TDR: B@B received copious amounts of undue criticism throughout the years. Do you have anything to say in response to that criticism?

JD: No. I am no longer trying to make an argument for it. I’m tired of doing that. I’m really tired of it because at the end of the day, no one ever got it to begin with. I could speak for hours about it, but I’m not going to because there’s no point.

TDR: Based on your perspective as the administrator of the service, did B@B leave a significant legacy on Dartmouth, or perhaps the other colleges involved?

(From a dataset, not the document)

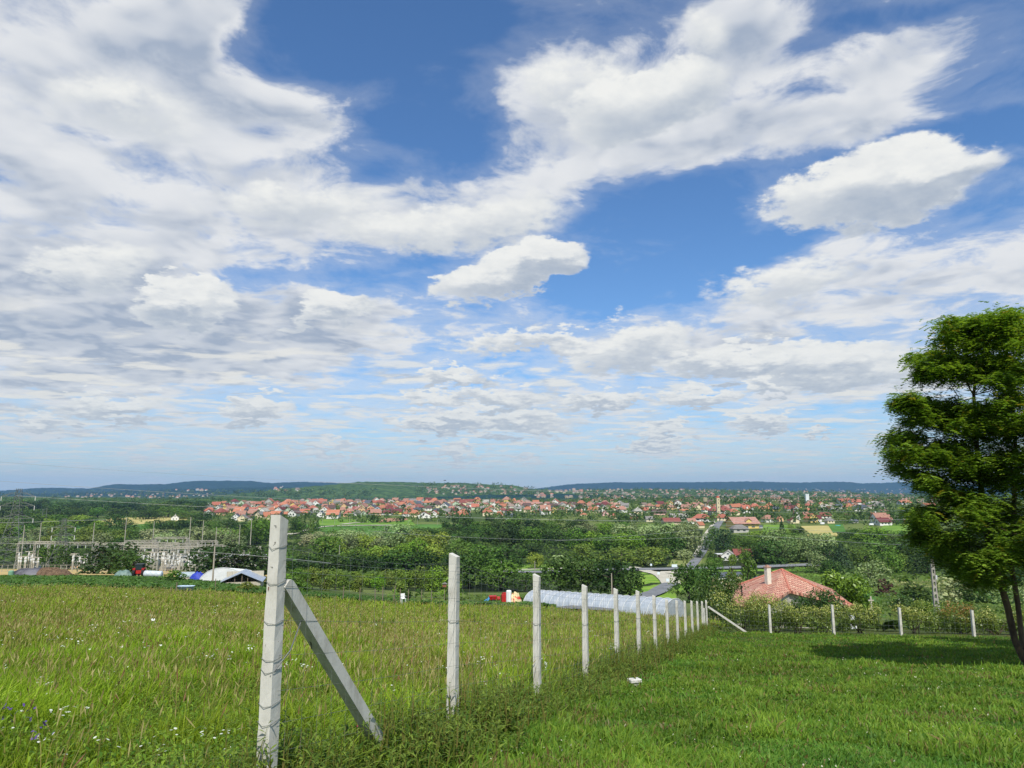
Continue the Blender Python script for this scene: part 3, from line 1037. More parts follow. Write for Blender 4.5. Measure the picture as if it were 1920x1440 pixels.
def leaf_mesh(name, C, N, s, r, jit=.6, shades=None, kind='quad'):
    """leaf clumps: small bent irregular quads at C facing roughly N"""
    n = len(C)
    N = N + r.normal(0, jit, (n, 3))
    N /= np.linalg.norm(N, axis=1)[:, None] + 1e-9
    a = np.cross(N, r.normal(0, 1, (n, 3)))
    a /= np.linalg.norm(a, axis=1)[:, None] + 1e-9
    b = np.cross(N, a)
    s = np.asarray(s)[:, None] * r.uniform(.6, 1.3, (n, 1)) if np.ndim(s) else s * r.uniform(.6, 1.3, (n, 1))
    V = np.empty((n, 4, 3), np.float32)
    k = r.uniform(.35, .65, (n, 4, 1))
    V[:, 0] = C - a * s * k[:, 0]
    V[:, 1] = C - b * s * k[:, 1] * .8 + N * s * .12
    V[:, 2] = C + a * s * k[:, 2]
    V[:, 3] = C + b * s * k[:, 3] * .8 + N * s * .12
    i = np.arange(n) * 4
    sh = (r.uniform(.75, 1.15, n) if shades is None else shades * r.uniform(.85, 1.12, n))
    Cc = np.repeat(np.stack([sh * r.uniform(.93, 1.08, n), sh, sh * r.uniform(.85, 1.1, n)], 1), 4, 0)
    return mesh_np(name, V.reshape(-1, 3), np.stack([i, i + 1, i + 2, i + 3], 1), M_leaf, colors=Cc)


def round_crown(name, seed, n=1500, lobes=22, size=.075, z0=.16, flat=1.0, top=1.0, ragged=.25, lobe_r=(.13, .24), shape='round', jit=.55):
    """crown in a unit box: x,y in -.5..+.5, z 0..1, made of leaf clumps on many small lobes"""
    r = np.random.default_rng(seed)
    cen, rad = [], []
    for i in range(lobes):
        if shape == 'round':
            d = r.normal(0, 1, 3)
            d /= np.linalg.norm(d)
            k = r.uniform(.45, .95) ** .5
            c = np.array([d[0] * .34 * k, d[1] * .34 * k, (z0 + 1) / 2 + d[2] * (1 - z0) * .36 * k])
        elif shape == 'dome':
            a, q = r.uniform(0, 6.28), r.uniform(0, 1) ** .5
            zz = r.uniform(z0, 1 - .28 * q * q - .12)
            ww = .38 * math.sqrt(max(0.05, 1 - (max(zz - .45, 0) / .6) ** 2))
            c = np.array([math.cos(a) * q * ww, math.sin(a) * q * ww, zz])
        elif shape == 'column':
            a, q = r.uniform(0, 6.28), r.uniform(0, 1) ** .5
            zz = r.uniform(z0, .92)
            ww = .30 * math.sqrt(max(.03, 1 - ((zz - .42) / .6) ** 2))
            c = np.array([math.cos(a) * q * ww, math.sin(a) * q * ww, zz])
        cen.append(c)
        rad.append(r.uniform(*lobe_r) * (1 if shape != 'column' else .85))
    cen, rad = np.array(cen), np.array(rad)
    li = r.choice(len(cen), n, p=rad ** 2 / (rad ** 2).sum())
    d = r.normal(0, 1, (n, 3))
    d[:, 2] += .25
    d /= np.linalg.norm(d, axis=1)[:, None]
    k = np.clip(r.normal(1.0, ragged * .5, n), .3, 1.35)
    C = cen[li] + d * (rad[li] * k)[:, None] * np.array([1, 1, (1 - z0) * .75 + .2])
    # drop clumps buried deep inside other lobes
    D = np.linalg.norm((C[:, None] - cen[None]), axis=2) / rad[None]
    keep = (D.min(1) > .62)
    C, d, li = C[keep], d[keep], li[keep]
    C[:, 2] = np.clip(C[:, 2], .015, 1.02)
    sh = .92 + .22 * (vnoise(li * 3.7, li * 1.3, seed) - .5)
    return leaf_mesh(name, C, d, size, r, jit, sh)


def conifer_crown(name, seed, n=1300, size=.06, wid=.5):
    r = np.random.default_rng(seed)
    t = r.uniform(0, 1, n) ** .75
    tier = np.floor(t * 13) / 13
    z = 1 - .93 * t
    rr_ = wid * (.04 + t * .96) * (.62 + .38 * ((t * 13) % 1)) * r.uniform(.5, 1.05, n)
    a = r.uniform(0, 6.28, n)
    C = np.stack([np.cos(a) * rr_, np.sin(a) * rr_, z - .06 * rr_], 1)
    N = np.stack([np.cos(a) * .7, np.sin(a) * .7, np.full(n, .7)], 1)
    return leaf_mesh(name, C, N, size, r, .5)


def willow_crown(name, seed, n=1700):
    r = np.random.default_rng(seed)
    m = round_crown(name, seed, n, 16, .075, .25, shape='dome', lobe_r=(.14, .24))
    return m


def trunk_mesh(name, n_limbs, seed, h=.5, r0=.035, mat=None):
    r = np.random.default_rng(seed)
    m = MB()
    m.tube([(0, 0, -.04), (r.normal(0, .01), 0, h * .5), (r.normal(0, .02), r.normal(0, .02), h)], [r0, r0 * .75, r0 * .5], 7)
    for i in range(n_limbs):
        a = i * 2.4 + r.uniform(-.4, .4)
        z = h * r.uniform(.45, .95)
        e = (math.cos(a) * .27, math.sin(a) * .27, z + r.uniform(.15, .3))
        m.tube([(0, 0, z), (e[0] * .45, e[1] * .45, z + (e[2] - z) * .6), e], [r0 * .5, r0 * .33, r0 * .15], 5)
    return m.mesh(name, mat or M_bark_grey, smooth=True)


CROWN = {
    'broad': [round_crown('crown', 101 + i, 1700, 26, .070, .06) for i in range(4)],
    'dome': [round_crown('crown', 121 + i, 1700, 26, .068, .02, shape='dome', jit=.5) for i in range(4)],
    'bush': [round_crown('crown', 141 + i, 900, 14, .10, .0, shape='dome') for i in range(3)],
    'column': [round_crown('crown', 151 + i, 1100, 18, .085, .03, shape='column') for i in range(2)],
    'conifer': [conifer_crown('crown', 161 + i) for i in range(2)],
    'small': [round_crown('crown', 171 + i, 340, 9, .16, .02, shape='dome', lobe_r=(.18, .28)) for i in range(4)],
    'smallcon': [conifer_crown('crown', 181, 260, .12)],
}
TRUNK = [trunk_mesh('trunk', 6, 190 + i) for i in range(3)]
TRUNK_S = [trunk_mesh('trunk', 0, 195, .4, .03)]

GREEN = {   # linear base colours of the kinds in the photo
    'dark': rgb(52, 76, 32), 'deep': rgb(40, 62, 28), 'mid': rgb(70, 98, 38), 'bright': rgb(88, 120, 38), 'olive': rgb(88, 106, 46), 'grey': rgb(98, 116, 78),
    'silver': rgb(122, 138, 100), 'yellow': rgb(104, 126, 48), 'blue': rgb(48, 68, 46), 'purple': rgb(60, 44, 40)}
TREES = []


def tree(px, py, wpx, hpx, kind='broad', tone='mid', label=None, group=None, name=None, Y=None, sink=0.0, trunk=True, jitter=.10):
    """a tree whose foot stands at pixel (px, py) and which shows wpx x hpx pixels there"""
    g = G(px, py) if Y is None else None
    if g is None:
        u, v = uv_of(px, py)
        g = Vector((u * Y, Y, float(H(u * Y, Y))))
    k = g.y / F
    w, h = wpx * k * 1.06, hpx * k * 1.03
    i = len(TREES)
    rr_ = random.Random(i * 7 + 3)
    cm = rr_.choice(CROWN[kind])
    nm = name or ('bush' if kind == 'bush' else 'conifer' if 'con' in kind else 'tree')
    c = GREEN[tone]
    j = [1 + rr_.uniform(-jitter, jitter) for _ in range(2)]
    c = (c[0] * j[0] * 2.25, c[1] * j[1] * 2.1, c[2] * j[0] * 1.85, 1)
    small = kind.startswith('small')
    t = ob(nm, None, None, (g.x, g.y, g.z - sink), rr_.uniform(0, 6.28))
    if kind != 'bush' and trunk:
        ob('trunk', (TRUNK_S[0] if small or 'con' in kind else rr_.choice(TRUNK)), t, sc_=(w, w, h))
    ob('crown' if kind != 'bush' else 'foliage', cm, t, (0, 0, 0), rr_.uniform(0, 6.28), (w, w, h), c)
    tag(t, label or 'tree', 'bush' if kind == 'bush' else 'tree', group)
    TREES.append(t)
    return t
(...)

JD: I couldn’t care less about a legacy. If everyone would just forget about it, that would be just fine with me. I personally have moved on, and I think everyone else needs to move on as well. I think that it had its time and place. There is nothing good that you can tie the history of Bored@Baker to. Every single thing is some scandal. And that’s a shame that that’s how it’s been portrayed. If it could just go away, that would probably be the best-case scenario. I don’t want anything to do with the Dartmouth campus or culture; you guys have your own set of problems to deal with. I wish you all luck on discovering the solution to those problems. Bored@Baker is unfortunately not the tool to do that; you have to figure it out some other way. I’m sure there are some people who think that because it’s gone, the problems are gone. I wouldn’t even bother trying to have a conversation with that kind of person.

The Bored@Baker Logo

The Bored@Baker Logo

TDR: What have you learned from the whole experiment, and what does the future hold for you?

JD: If you want to have an impact on the world, create a community. That’s often the answer; if you’re passionate about something, if you think something needs change, if you want to bring people together, if you want to accomplish something that seems impossible, build a community around it. Doesn’t have to be a virtual community; it could be a student group, it could be a band of musicians, it could be a camp for Burning Man, it could be anything. The whole point is: if you want to make real change, create a community around it.